How do trains work in Morocco?

The short answer

ONCF runs everything. Al Boraq is Africa's only high-speed rail: Tangier–Casablanca in 2h10m at 320 km/h, hourly departures. Al Atlas is the conventional network: Casablanca–Marrakech ~3h, Casablanca–Fes ~4h, plus night trains with sleepers. Extension to Marrakech by 2030. The catch: no trains to Essaouira, Agadir, Chefchaouen, or the south — Supratours buses fill those gaps from the stations.

Morocco has the only high-speed train on the African continent, a perfectly solid conventional network, and if a train goes where you're going — take it. You'll arrive rested, on time, and wondering why you ever considered the alternative.

Everything runs through ONCF (*Office National des Chemins de Fer*), the state railway. The map is simple: a north–south spine from Tangier through Kenitra, Rabat, and Casablanca down to Marrakech, plus an east–west line from Oujda through Fes and Meknes joining at Kenitra. A branch reaches Nador. That's the network — the Atlantic corridor and the eastern interior. Memorise it and everything else falls into place.

**Al Boraq** is the star — Africa's first and only high-speed rail, launched November 2018 and named after the mythical creature that carried the Prophet Muhammad on his night journey. Tangier to Casablanca in 2 hours 10 minutes, down from nearly five. The Tangier–Kenitra stretch flies on dedicated track at 320 km/h; Kenitra to Casablanca runs on upgraded conventional line at 160 km/h. Departures roughly hourly, 6am to 9pm. Two classes, assigned seats in first, all bookable online. The extension to Marrakech is expected by 2030 — 18 new Alstom trainsets were ordered in March 2025 for €781 million. When that line opens, the country transforms.

**Al Atlas** handles the conventional routes and is more comfortable than you'd expect. Casablanca to Marrakech: about 3 hours. Casablanca to Fes: around 4. Fes to Meknes: a breezy 45 minutes. There are night trains with genuine sleeping compartments — the Casablanca–Oujda service departs at 21:15 and arrives at 07:00, which is almost romantic. First class gives you a compartment with curtains and an assigned seat. Second class is open seating but clean and air-conditioned. Both are a completely different experience from the bus.
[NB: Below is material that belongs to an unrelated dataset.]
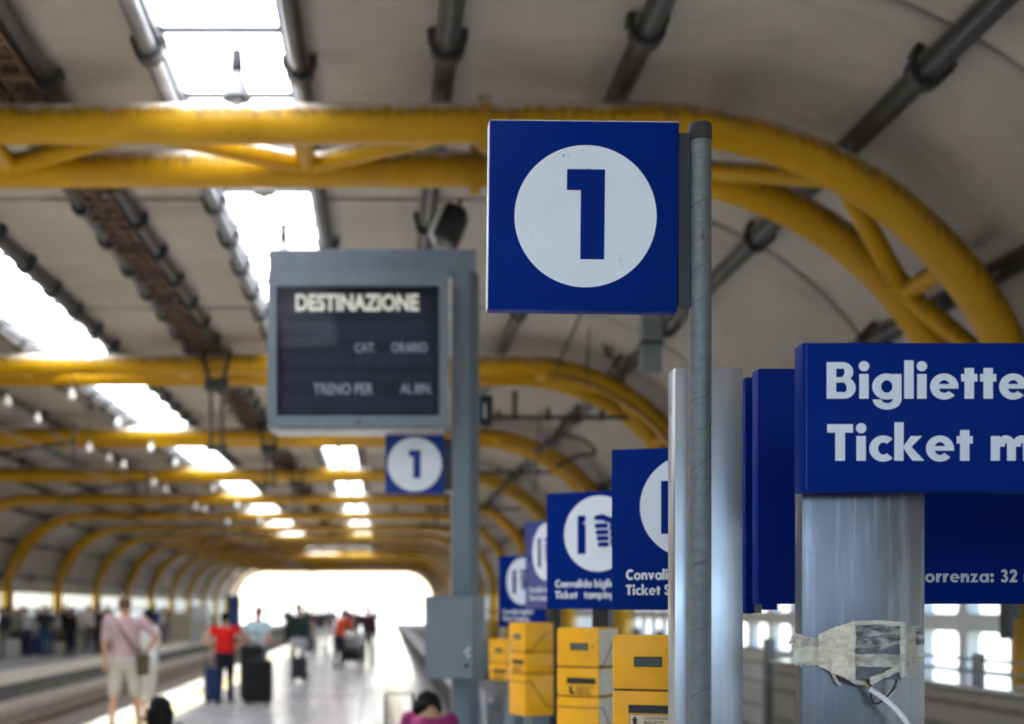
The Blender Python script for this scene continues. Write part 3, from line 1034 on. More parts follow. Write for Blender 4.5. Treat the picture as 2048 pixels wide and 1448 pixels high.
x0, x1 = 0.2504 - 0.7602, 0.7023 - 0.7602
z0, z1 = 2.3885, 2.8405
cxs, czs = (x0 + x1) / 2, (z0 + z1) / 2
def sign_panel(parent, cx, cz, s, yf, d, mat=BLUE):
    """folded tray, origin at its centre"""
    m = MB()
    h = s / 2
    m.bbox(-h, yf, -h, h, yf + d, h, 0.0035, 2)
    o = m.build('sign_panel', mat, parent, 30)
    o.location = (cx, 0, cz)
    return o
pan = sign_panel(ps, cxs, czs, S, -0.027, 0.044)
pan.rotation_euler = (0, R(0.62), 0)
MB().box(-S / 2 - 0.0022, -0.024, -S / 2 + 0.004, -S / 2 - 0.0002, 0.016, S / 2 - 0.002).build('edge_strip', LIP, pan)
MB().box(-S / 2 + 0.002, -0.024, S / 2 + 0.0002, S / 2 - 0.002, 0.016, S / 2 + 0.0016).build('edge_strip', LIP, pan)
flat([circle(0.0042, -0.0016, 0.1695)], WHITE, 'disc', pan, -0.0279)
K = 3.1 / FPX
def loc1(x, y): return ((x - 1167.5) * K, (430.5 - y) * K)
flat([[loc1(*q) for q in ((1133, 338), (1209, 338), (1209, 518), (1161, 518), (1161, 380), (1133, 380))]], BLUE, 'numeral', pan, -0.0287)
# little scuffs on the vinyl
rs = random.Random(5)
sc = []
for (sx_, sy_, n_) in ((1125, 312, 7), (1243, 520, 8), (1180, 330, 4), (1060, 470, 3)):
    for _ in range(n_):
        a, b = sx_ + rs.gauss(0, 5), sy_ + rs.gauss(0, 6); an = rs.uniform(0, PI); L = rs.uniform(1, 4); wd = rs.uniform(0.25, 0.6)
        ca, sa = math.cos(an), math.sin(an)
        sc.append([loc1(a + L * ca - wd * sa, b + L * sa + wd * ca), loc1(a + L * ca + wd * sa, b + L * sa - wd * ca), loc1(a - L * ca + wd * sa, b - L * sa - wd * ca), loc1(a - L * ca - wd * sa, b - L * sa + wd * ca)])
flat(sc, M('scuff_grey', (0.2, 0.21, 0.23), 0.6), 'scuff', pan, -0.0283, 0.00001)
MB().bbox(x1 + 0.001, -0.014, z0 + 0.012, -0.0255, 0.012, z1 - 0.024, 0.002, 1).build('bracket', BLACKP, ps)

# =====================================================================  TICKET MACHINE SIGN ON ITS STEEL POST
K2 = 2.95 / FPX
tm = empty('ticket_machine_sign', (1.1, 3.0, 0), label='wide blue Biglietterie Ticket machines sign across a streaked steel post', cat='sign')
ox, oy = 1.1, 3.0
def post(x0, x1, y0, y1, z1, mat, parent, name='post'):
    o = MB().bbox(x0, y0, -z1 / 2, x1, y1, z1 / 2, 0.0015, 2).build(name, mat, parent, 30)
    o.location = (0, 0, z1 / 2 + 0.0)
    return o
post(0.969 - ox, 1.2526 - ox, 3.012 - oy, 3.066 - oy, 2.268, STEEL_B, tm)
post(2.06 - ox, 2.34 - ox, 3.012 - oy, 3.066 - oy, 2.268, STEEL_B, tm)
sx0, sx1 = (1605 - VX) * K2, 2.62
sz0, sz1 = EYE + (VY - 983.5) * K2, EYE + (VY - 685.5) * K2
pb = MB().bbox(sx0 - ox, 2.95 - oy, sz0, sx1 - ox, 3.0105 - oy, sz1, 0.003, 2).build('sign_panel', BLUE, tm, 30)
# folded seam near the left edge
MB().box(sx0 - ox + 0.0085, 2.9494 - oy, sz0 + 0.004, sx0 - ox + 0.0096, 2.9505 - oy, sz1 - 0.004).build('seam', BLUE_MUTED, pb)
def letters(text, cap, mat, parent, loc, gap, sx):
    """one object per letter"""
    x = 0.0
    for ch in text:
        _, adv = glyph(ch)
        if ch != ' ':
            lettering(ch, cap, mat, parent, (loc[0] + x * cap * sx, loc[1], loc[2]), gap, sx).name = 'letter'
        x += adv + gap
cap = 73 * K2
letters('Biglietterie automatiche', cap, WHITE, pb, ((1653 - VX) * K2 - ox, 2.95 - oy, EYE + (VY - 797.5) * K2), 0.072, 1.035)
letters('Ticket machines', cap, WHITE, pb, ((1654 - VX) * K2 - ox, 2.95 - oy, EYE + (VY - 921.5) * K2), 0.072, 1.025)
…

Fares are kind. Casablanca–Marrakech: about 100–130 MAD second class, 150–200 MAD first. Al Boraq from Tangier to Casablanca starts at roughly 150 MAD second, 230 MAD first. Stations are signed in Arabic and French and are hard to get lost in.

The catch: trains don't reach everywhere. No service to Essaouira, Agadir, Chefchaouen, Ouarzazate, the desert, or most of the south. For those places, ONCF runs its own bus service — Supratours — connecting seamlessly from train stations. Morocco's 2040 rail strategy maps 1,100 km of new high-speed track reaching Agadir, direct Rabat–Fes service, even Oujda. The 2030 World Cup is accelerating everything. The country is building fast.